Transcurren cerca de siete minutos y el
cuadro anterior no presenta cambio alguno, el viejo sobre el pasto, termo en
una mano y libro en la otra, soltando uno y otro en distintas ocasiones, el
termo para cambiar de página y el libro para beber del néctar; hasta que, en
cuestión de segundos la fotografía anterior comienza a modificarse, a la escena
se agrega un auto de la policía local, en el cual, después de dar dos rondines,
los pasajeros del vehículo se deciden a parar e interrogar al anciano,
intercambian algunas palabras, las del viejo pulcras y elaboradas, las de los
agentes prolijas y simples; el rictus del hombre de avanzada edad se mantiene
sereno mientras el de sus entrevistadores se pone cada vez más colérico, al
final, con exceso de fuerza y abusando totalmente de la autoridad, que sin pedírsenos,
el pueblo les ha concedido, es trepado a
la parte trasera del vehículo, esposado y despojado de sus objetos personales,
los cuales se confiscan como prueba del atentado cometido, quienes presenciamos
dicha escena no podemos ser más que mero auditorio, el cerco formado por otras
tres patrullas que fueron solicitadas como refuerzos mediante el aparato de
radiocomunicación, limita las posibilidades de tomar un rol protagonista.

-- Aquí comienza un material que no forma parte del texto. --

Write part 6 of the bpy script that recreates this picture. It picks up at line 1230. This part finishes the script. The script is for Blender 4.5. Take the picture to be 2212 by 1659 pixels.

La patrulla se marcha y el anciano no se ve
más, se le llevará frente a los encargados de dictar justicia, es muy probable
que sea condenado, los cargos serán cuidadosamente elaborados por los magnates
de la burocracia, el discurso será tan ambiguo que en muchas palabras dirán
poco, y de lo dicho casi nada será entendible; a final de cuentas nuestro
hombre ya ha sido condenado, mucho antes de ser subido a la camioneta policial,
condenado por los paseantes, por sus miradas, por los habitantes de las
ciudades, por los miembros de la sociedad, condenado por atreverse a vivir
distinto, por no pagar en un restaurante cualquiera tres veces más por la misma
bebida que en su termo portaba, condenado también por no solo llevar consigo
los libros como accesorios, sino por leerlos, y lo que es peor, no solo dar
lectura a una parte de ellos en un momento de frenesí intelectual, sino el
leerlos completamente, se le condena también por negarse a comprar los textos
que se encuentran en las listas de los más vendidos, por no aceptar las desinteresadas
sugerencias literarias de los medios de comunicación y elegir con libertad el
material al cual ha de dar lectura, y por si lo anterior fuera poco, el peso mayor
de su condena está basada en la actitud con la que enfrenta la vida, muy
coincidente con ese tal Miguel de Unamuno que al principio del presente escrito
rondaba mis pensamientos; porque el anciano, protagonista de la historia que
ahora traigo ante ustedes, mi reducido y leal grupo de lectores, es partidario
de dejar de lado las sinopsis de los libros, prefiere encontrarse con ellos
página a página, sin esperar argumento alguno, saboreando cada letra y gozándola
así, como ella se entrega, de manera auténtica; sobra decir que dicha actitud también la
muestra ante la vida, y por todo ello, las fuerzas de la autoridad le han
llevado preso, por su propia seguridad, por la nuestra, por la de cada uno de
los que en éstos momentos da lectura al presente texto, porque la vida hay que
vivirla como marcan los cánones, hay que hacer lo que se “debe” hacer en cada
una de sus etapas, ni antes ni después, siguiendo fielmente las indicaciones
que nos son dadas al momento de nacer, al igual que la historia resumida que
presentan las películas en su contraprotada, y en las cuales ya se sabe lo que
sucederá de principio a fin, mucho antes de siquiera poner “play” a la cinta.